Electronic cryptocurrencies like Bitcoin were supposed to provide us with the means to destroy our corrupt banking and finance system without destroying the essential payments system that the global economy depends upon. Bitcoin has the potential to take down the current system in two ways. First, the blockchain technology that provides a digital record of every transaction, preventing banks and governments from debasing money by printing it out of thin air. Second, Bitcoin allows payments and transfers to be made without the need for a bank as an intermediary.
Unfortunately, cryptocurrencies like Bitcoin have the potential to undermine the switch to renewable energy, and to dash hopes of meeting climate change targets too according to Sebastiaan Deetman from Leiden University:
“This network of so-called bitcoin ‘miners’ ensures the security of the system, but unfortunately also consumes a lot of electricity—currently about 350 megawatts according to my own calculations, which is roughly equivalent to the electricity demand of 280,000 American households.”
Deetman ran two scenarios which depended upon the extent to which the Bitcoin “mining” technology becomes energy efficient, together with the rate at which people adopt Bitcoin as a payment method. The results differ widely between the best and worst cases. However, even the best case will cause headaches:
“Even in the optimistic scenario, just mining one bitcoin in 2020 would require a shocking 5,500 kWh, or about half the annual electricity consumption of an American household. And even if we assume that by that time only half of that electricity is generated by fossil fuels, still over 4,000 kg of carbon dioxide would be emitted per bitcoin mined.

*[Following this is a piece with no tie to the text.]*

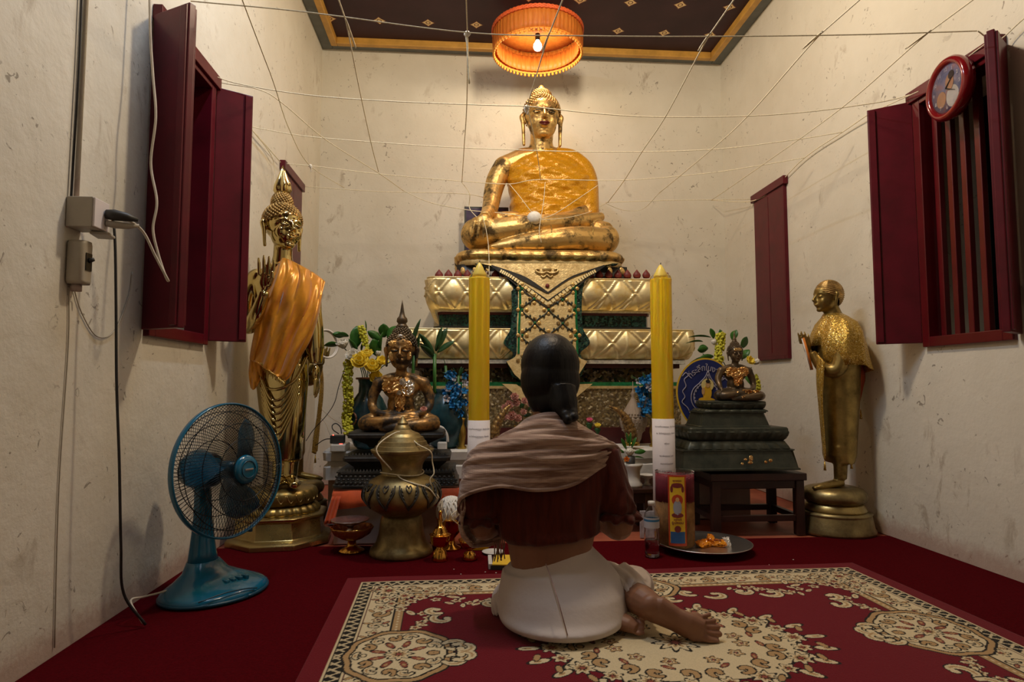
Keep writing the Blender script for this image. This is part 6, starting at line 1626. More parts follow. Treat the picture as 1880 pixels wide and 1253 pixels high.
for (x, y, dY, R_, n, ly, op, mt, nm, axx) in ((632, 640, -.05, .045, 8, 2, .75, 'petal_white', 'lotus_bloom', (-.3, -.4, 1)), (678, 640, -.03, .032, 6, 2, .40, 'petal_white', 'lotus_bud', (0, -.1, 1)), (693, 655, -.04, .030, 6, 2, .4, 'petal_white', 'lotus_bud', (.2, -.2, 1)), (650, 660, -.09, .048, 8, 3, .9, 'petal_white', 'lotus_bloom', (0, -.8, .7)),
        (662, 668, -.12, .050, 8, 3, .95, 'petal_yellow', 'yellow_bloom', (0, -.9, .5)), (684, 680, -.12, .050, 8, 3, .9, 'petal_yellow', 'yellow_bloom', (.1, -.7, .6)), (674, 656, -.10, .038, 7, 3, .9, 'petal_yellow', 'yellow_bloom', (0, -.6, .8)), (700, 668, -.11, .036, 7, 2, .9, 'petal_yellow', 'yellow_bloom', (.3, -.6, .6)), (690, 694, -.12, .038, 7, 2, .9, 'petal_yellow', 'yellow_bloom', (.1, -.9, .2)), (722, 662, -.05, .026, 6, 2, .8, 'petal_lime', 'green_bloom', (.3, -.4, .8))):
    p = at(x, y, VY+dY)-B0; f = MB(); blossom(f, p, R_, n, ly, op, axx); part(f, nm, mt, bq, .0012); stem_to(p, stems)
part(stems, 'stems', 'leaf_dark', bq)
def leaves_at(lst, O, mat, root, stem=True, name='leaf'):
    for (x, y, Y, dx, dz, Lp, wp) in lst:
        s_ = Y/1166.3; mb = MB(); leaf(mb, at(x, y, Y)-O, (dx, random.uniform(-.35, .1), dz), Lp*s_, wp*s_, .15, random.uniform(-.9, .9)+1.0); part(mb, name, mat, root, .0008)
leaves_at([(652, 640, 3.58, .05, 1, 48, 12), (640, 618, 3.58, -1, .2, 25, 8), (622, 634, 3.56, -1, .1, 26, 7), (632, 618, 3.6, -.9, .35, 22, 6), (672, 612, 3.6, -.1, 1, 28, 8), (655, 655, 3.55, -.3, .8, 40, 11), (664, 645, 3.6, .3, .9, 30, 10), (700, 625, 3.6, -.8, .7, 32, 8), (705, 620, 3.6, 0, 1, 30, 10), (712, 622, 3.58, .6, .9, 34, 10), (700, 640, 3.57, .1, .9, 36, 11), (695, 655, 3.56, -.2, .9, 40, 12), (715, 650, 3.58, .2, .8, 30, 11), (722, 636, 3.58, .5, .8, 28, 9), (708, 665, 3.56, .6, .6, 26, 9)], B0, 'leaf_green', bq)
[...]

It makes you wonder whether bitcoin could still be called a virtual currency, when the physical effects could become so tangible.”
Things could be a lot worse. If Deetman’s pessimistic scenario proves correct, by 2020 Bitcoin could be using 14 gigawatts of power – as much electricity as Denmark!

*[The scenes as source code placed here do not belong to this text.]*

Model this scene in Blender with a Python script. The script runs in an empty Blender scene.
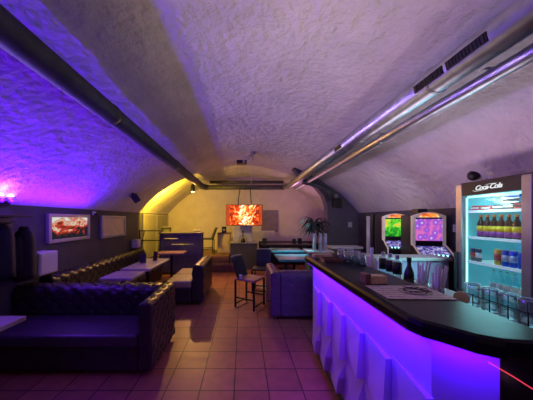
import bpy, bmesh, math, random
from mathutils import Vector, Matrix, noise
random.seed(7)
PI = math.pi
C = bpy.context.scene.collection
scene = bpy.context.scene
scene.view_settings.view_transform = 'Standard'
scene.view_settings.look = 'None'
scene.view_settings.exposure = 0.0

# ------------------------------------------------------------------ helpers
def obj(name, bm, m, parent=None, loc=(0, 0, 0), smooth=False, bevel=0, label=None):
    me = bpy.data.meshes.new(name)
    bmesh.ops.recalc_face_normals(bm, faces=bm.faces[:])
    bm.to_mesh(me); bm.free()
    o = bpy.data.objects.new(name, me); C.objects.link(o)
    o.location = loc
    if parent: o.parent = parent
    for mm in (m if isinstance(m, (list, tuple)) else [m]): me.materials.append(mm)
    if smooth:
        for p in me.polygons: p.use_smooth = True
    if bevel:
        b = o.modifiers.new('bevel', 'BEVEL'); b.width = bevel; b.segments = 2; b.limit_method = 'ANGLE'
    if label: o['label'] = label
    return o

def thing(name, label, cat, loc=(0, 0, 0), rotz=0, group=None):
    o = bpy.data.objects.new(name, None); C.objects.link(o)
    o.location = loc; o.rotation_euler = (0, 0, rotz); o.empty_display_size = .1
    o['label'] = label; o['category'] = cat
    if group: o['group'] = group
    return o

def tag(o, label, cat, group=None, kind=None):
    o['label'] = label; o['category'] = cat
    if group: o['group'] = group
    if kind: o['kind'] = kind
    return o

def struct(name, bm, m, parent=None, smooth=False, bevel=0, label=None):
    o = obj(name, bm, m, parent, smooth=smooth, bevel=bevel)
    if not parent:
        o['kind'] = 'structure'; o['label'] = label or name.replace('_', ' '); o['category'] = name.split('_')[0]
    return o

def dup(root, loc, rotz=None, label=None, group=None):
    r = root.copy(); C.objects.link(r); r.location = loc
    if rotz is not None: r.rotation_euler = (0, 0, rotz)
    if label: r['label'] = label
    if group: r['group'] = group
    for ch in list(root.children):
        c = ch.copy(); C.objects.link(c); c.parent = r
        for g in list(ch.children):
            d = g.copy(); C.objects.link(d); d.parent = c
    return r

def box(bm, x0, x1, y0, y1, z0, z1, M=None):
    vs = [Vector((x, y, z)) for z in (z0, z1) for y in (y0, y1) for x in (x0, x1)]
    if M: vs = [M @ v for v in vs]
    v = [bm.verts.new(p) for p in vs]
    for f in ((0, 2, 3, 1), (4, 5, 7, 6), (0, 1, 5, 4), (2, 6, 7, 3), (0, 4, 6, 2), (1, 3, 7, 5)):
        bm.faces.new([v[i] for i in f])
    return bm

def bx(x0, x1, y0, y1, z0, z1, M=None):
    return box(bmesh.new(), x0, x1, y0, y1, z0, z1, M)

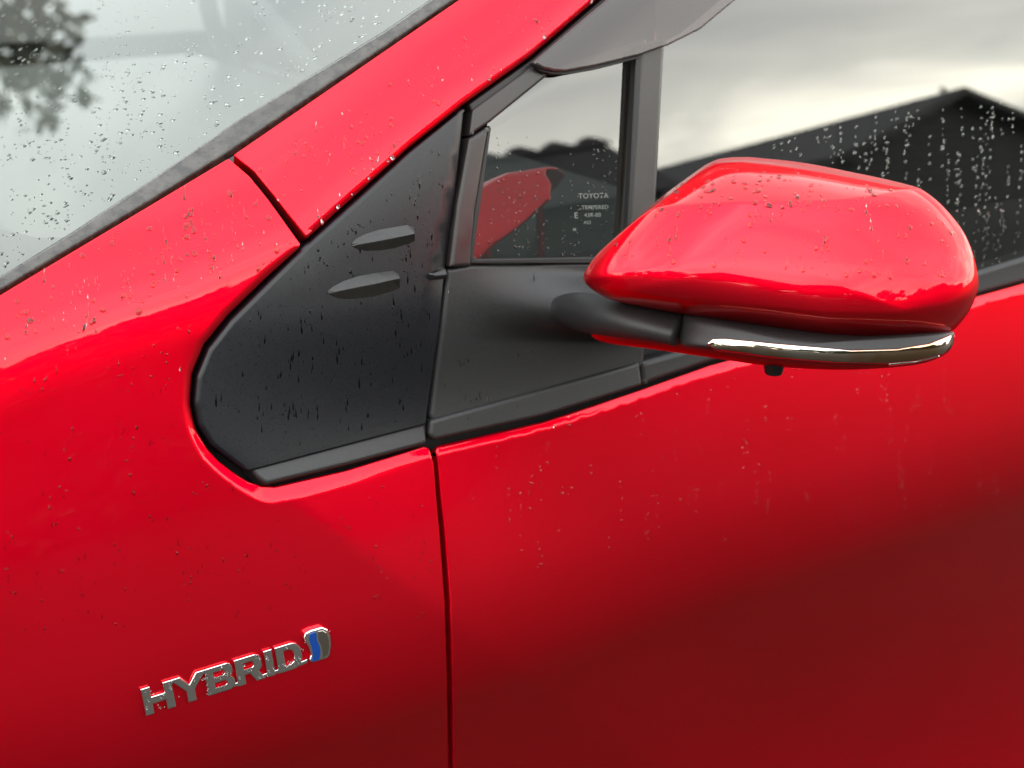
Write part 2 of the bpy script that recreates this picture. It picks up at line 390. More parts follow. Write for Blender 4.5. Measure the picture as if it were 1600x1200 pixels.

Bitcoin might work if we simultaneously shut down the current banking system. In this case, we would be transferring the power used by the old to the new technology. However, the point about Bitcoin is that it is disruptive. It is not being introduced by the existing banks because it will destroy their business models. So Bitcoin has to operate in conjunction to the existing system. And that means that it may well require energy generation capacity that does not exist, and produce greenhouse gas emissions that we cannot afford.
Maybe we should go back to tally sticks!